As It Happens

After the Trump administration ignored him, this 18-year-old is set to advise U.S. climate policy

Jerome Foster is not going to miss standing outside the White House, calling for climate justice, now that he's been invited to the other side of the fence. Last month, the White House announced that the 18-year-old activist will be part of a team advising U.S. president Joe Biden.

Jerome Foster joins team advising U.S. President Joe Biden on issues related to environmental injustice

Jerome Foster is an environmental justice advisory council member at the White House. (Joshua Lindquist)

Story Transcript

Jerome Foster is not going to miss standing outside the White House, calling for climate justice, now that he's been invited to the other side of the fence.

Last month, the White House announced that the 18-year-old activist will be part of a team advising U.S. President Joe Biden on issues related to environmental injustice.

"There's no envy in being outside and just yelling, hoping someone hears you," Foster told As It Happens host Carol Off.

In 2019, he was a high school student when he protested every Friday for 58 weeks in a row, with a placard that read "School strike for climate."

Now he says his appointment represents young people included in the leadership responding to climate change.

Here is part of their conversation.

Can you describe what you've been up to for some years now, as a young person [standing] 58 weeks in a row ... in front of the White House with your protests?

I started climate striking in February 2019.

At Harvard, I studied international environmental governance policy and social justice to talk about how human rights [are] inextricably linked to the climate crisis. And it's directly proportional to how we care about our air and our water that people have security to human rights accesses. 

Through that work, I've continued to advocate for the Climate Change Education Act. I helped to organize the Climate Lobby Day where over 100 young people came down to Capitol Hill [and] met with over 30 elected officials to talk about: How do we pass these different bills? How do we build climate action? And how do we make sure that the political will is there?

The technology is here. The solutions are here. It's just whether politicians are going to be bold enough to actually enact these actions and make sure that our generation has a livable future.

Jerome Foster protesting in front of the White House in 2019. (Rene Foster)

So what inspired you to do that? Why did you go out — rain and shine — and stand in front of the White House for all those months?

I was trying to figure out a way to show the scale of the climate emergency, because before then, a lot of people thought that climate change was a fringe issue. Really, it was a generational issue that was impacting every single young person in the world, as we've seen. 

I thought it was necessary to show that young people are part of this fight.… We want to show that to our elected representatives. They can't just ignore the issue and think that they don't need to do anything about it.

But they did, didn't they? I mean, you were doing this at a time when the person in the Oval Office [former U.S. president Donald Trump] was denying that even climate change existed…. How frustrating has it been for you?

I don't think it's been an issue of frustration, because before I started climate striking, one of the first things that got me into activism was the Clean Energy D.C. Act, which is the most aggressive decarbonization bill in the United States, to basically make sure that we're going away from fossil fuels. [I saw] that success of having every council member say, "Hey, it was great that young people came here.

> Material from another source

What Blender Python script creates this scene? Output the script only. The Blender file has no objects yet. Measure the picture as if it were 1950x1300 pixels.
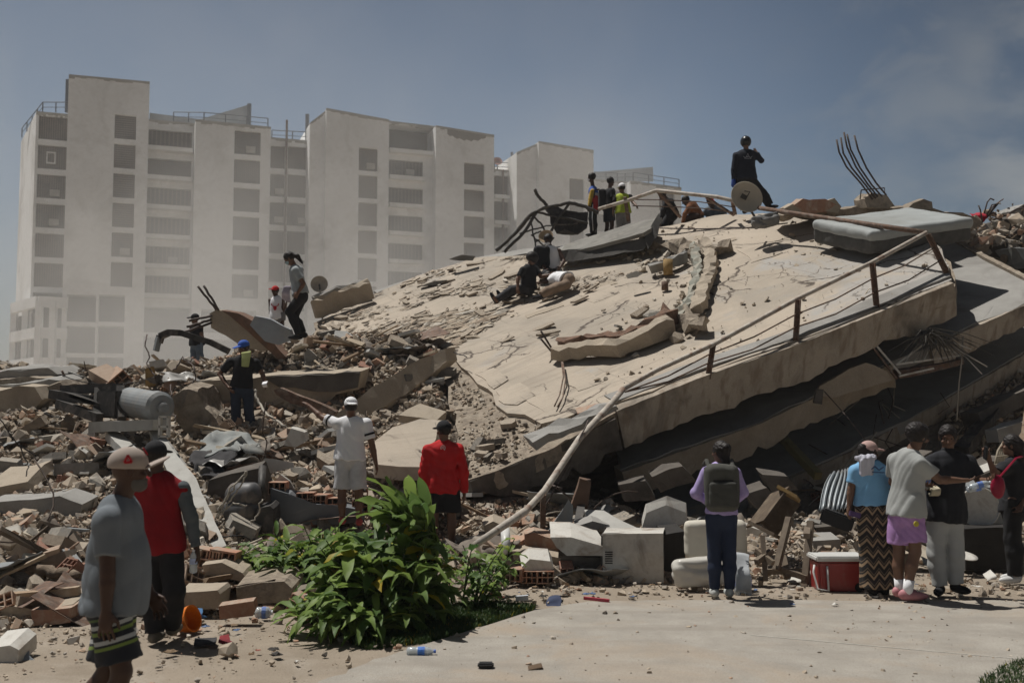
import bpy, bmesh, math, random
import numpy as np
from mathutils import Vector, Matrix, noise as mn
import openvdb
R = math.radians
SC = bpy.context.scene
COL = SC.collection
# ------------------------------------------------------------------ camera
PITCH = math.atan(140/2000.0)
CAMZ = 1.9
cam_d = bpy.data.cameras.new("camera"); cam = bpy.data.objects.new("camera", cam_d); COL.objects.link(cam)
cam.location = (0, 0, CAMZ); cam.rotation_euler = (R(90)+PITCH, 0, 0)
cam_d.sensor_width = 36; cam_d.lens = 36*2000/1950.0; cam_d.clip_end = 3000; cam_d.clip_start = .1
cam_d.dof.use_dof = True; cam_d.dof.focus_distance = 14.0; cam_d.dof.aperture_fstop = 2.8
SC.camera = cam
# ------------------------------------------------------------------ sky and sun
SUN_DIR = Vector((-.33, .20, .93)).normalized()          # towards the sun
SUN_EL = math.asin(SUN_DIR.z); SUN_AZ = math.atan2(SUN_DIR.x, SUN_DIR.y)
w = bpy.data.worlds.new("World"); SC.world = w; w.use_nodes = True
nt = w.node_tree; nt.nodes.clear(); N = nt.nodes; L = nt.links
out = N.new("ShaderNodeOutputWorld"); bg = N.new("ShaderNodeBackground"); sky = N.new("ShaderNodeTexSky")
sky.sky_type = 'NISHITA'; sky.sun_disc = False; sky.sun_elevation = SUN_EL; sky.sun_rotation = SUN_AZ
sky.dust_density = 2.5; sky.air_density = 1.0; sky.ozone_density = 1.5
bg.inputs[1].default_value = 0.066
tc = N.new("ShaderNodeTexCoord")
def cloud(scale, lo, hi, dist, seed):
    mp = N.new("ShaderNodeMapping"); mp.inputs['Location'].default_value = seed; mp.inputs['Scale'].default_value = (1, 1, 1.7)
    nz = N.new("ShaderNodeTexNoise"); nz.inputs['Scale'].default_value = scale; nz.inputs['Detail'].default_value = 6; nz.inputs['Roughness'].default_value = .55
    nz.inputs['Distortion'].default_value = dist
    L.new(tc.outputs['Generated'], mp.inputs[0]); L.new(mp.outputs[0], nz.inputs['Vector'])
    mr = N.new("ShaderNodeMapRange"); mr.interpolation_type = 'SMOOTHSTEP'
    mr.inputs[1].default_value = lo; mr.inputs[2].default_value = hi
    L.new(nz.outputs[0], mr.inputs[0]); return mr.outputs[0]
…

You need to show up more often. You need to show that the young people are part of this." And I was the only young person in the room at that time.

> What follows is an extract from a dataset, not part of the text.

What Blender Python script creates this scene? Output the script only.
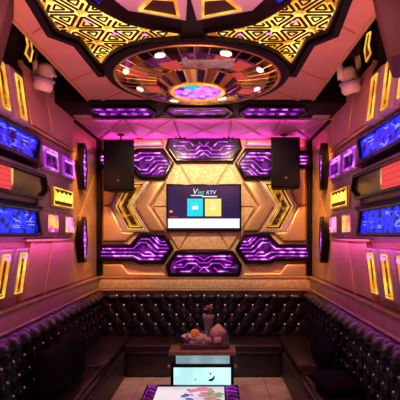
import bpy, bmesh, math, random
from mathutils import Vector, Matrix
random.seed(7)
for o in list(bpy.data.objects): bpy.data.objects.remove(o)
S = bpy.context.scene
COL = S.collection
PI = math.pi
# ---------------------------------------------------------------- camera
CX, CH, F, VX, VY = .15, 1.9, 440.0, 214.7, 235.0
HW, YB, ZC, YR = 1.6, 6.46, 3.33, -0.8       # half width, back wall, ceiling, rear wall
cam = bpy.data.cameras.new('camera'); co = bpy.data.objects.new('camera', cam); COL.objects.link(co)
co.location = (CX, 0, CH); co.rotation_euler = (PI/2, 0, 0)
cam.sensor_width = 36; cam.lens = F/400*36
cam.shift_x = -(VX-200)/400; cam.shift_y = (VY-200)/400
cam.clip_start = .02
S.camera = co
# ---------------------------------------------------------------- world, exposure
w = bpy.data.worlds.new('world'); S.world = w; w.use_nodes = True
w.node_tree.nodes['Background'].inputs[0].default_value = (.25, .08, .14, 1)
w.node_tree.nodes['Background'].inputs[1].default_value = .3
S.view_settings.view_transform = 'Standard'; S.view_settings.look = 'None'
S.view_settings.exposure = 0.0; S.view_settings.gamma = 1; S.view_settings.use_curve_mapping = False
# ---------------------------------------------------------------- lamps of the room, with added fill lights
def area(name, loc, direction, sx, sy, power, color, spread=PI):
    l = bpy.data.lights.new(name, 'AREA'); l.shape = 'RECTANGLE'; l.size = sx; l.size_y = sy
    l.energy = power; l.color = color; l.spread = spread
    o = bpy.data.objects.new(name, l); COL.objects.link(o); o.location = loc
    o.rotation_euler = Vector(direction).to_track_quat('-Z', 'Y').to_euler()
    return o
def spot(name, loc, target, power, color, angle=60, blend=.8, r=.04):
    l = bpy.data.lights.new(name, 'SPOT'); l.energy = power; l.color = color
    l.spot_size = math.radians(angle); l.spot_blend = blend; l.shadow_soft_size = r
    o = bpy.data.objects.new(name, l); COL.objects.link(o); o.location = loc
    o.rotation_euler = (Vector(target)-Vector(loc)).to_track_quat('-Z', 'Y').to_euler()
    return o
WARM = (1, .74, .36); PINK = (1, .22, .32); MAG = (1, .08, .75); ORG = (1, .38, .1)
spot('wall_wash_lamp', (-.45, 5.0, 3.22), (-.6, 6.46, 1.85), 78, WARM, 115)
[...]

So I knew that when I started climate striking, the president or anyone in that administration [would] understand that, bitterly, this isn't something that we can continue to ignore. But they did. They ignored us…. They had talking points that they could hit that continue to kick the can down the road and not actually do anything about it. And that just gave me more urgency to say that I'm not going to go away. I'm still going to be here. 

The previous administration said that climate change was not happening at all. And now we're actually being included at the table and given money to actually make the changes happen.- Jerome Foster, climate advisor to U.S. president Biden

But now you are on the inside, right? You're in the White House, so to speak. What are you actually going to be able to do? 

I'm hopeful that we will have a large impact through our work to enact a Justice 40 Initiative, which means that 40 per cent of all investments on the federal level will be allocated to environmental justice efforts. So through that we'll be determining where those funds go and identifying frontline communities that are being hit hard by the climate crisis right now.

And I think that is an incredible step forward because originally, the previous administration said that climate change was not happening at all. And now we're actually being included at the table and given money to actually make the changes happen. I see this as a pivotal shift in how activism is seen ... now [that] we're going to be able to institute the changes that we want to see.

What makes you so sure? Do you not have any concerns that you're there as a symbol? Are you afraid [or have] any concerns that you'll be co-opted?

I think young people are smart enough to not be co-opted.

When we are there, we aren't wasting time talking about the issue. [In] our first meeting, none of us had the conversation of if it's real…. The conversation was, "How do I identify communities?" and "Let's get the work done." 

All the officials that were in the EPA and in the USDA were talking about "What actions do we need to take?" and "What's the timeline?" And our timeline is within the next 10 days, we're going to give our first set of recommendations. Then by May of this year, we're going to be setting up another set of recommendations to the president.

So it is a consistent and very fast pace that even I myself was very eager to see. This isn't something that's going to take until 2022 to be implemented…. In the coming months we'll see tangible changes that will come from this council and from the members of it.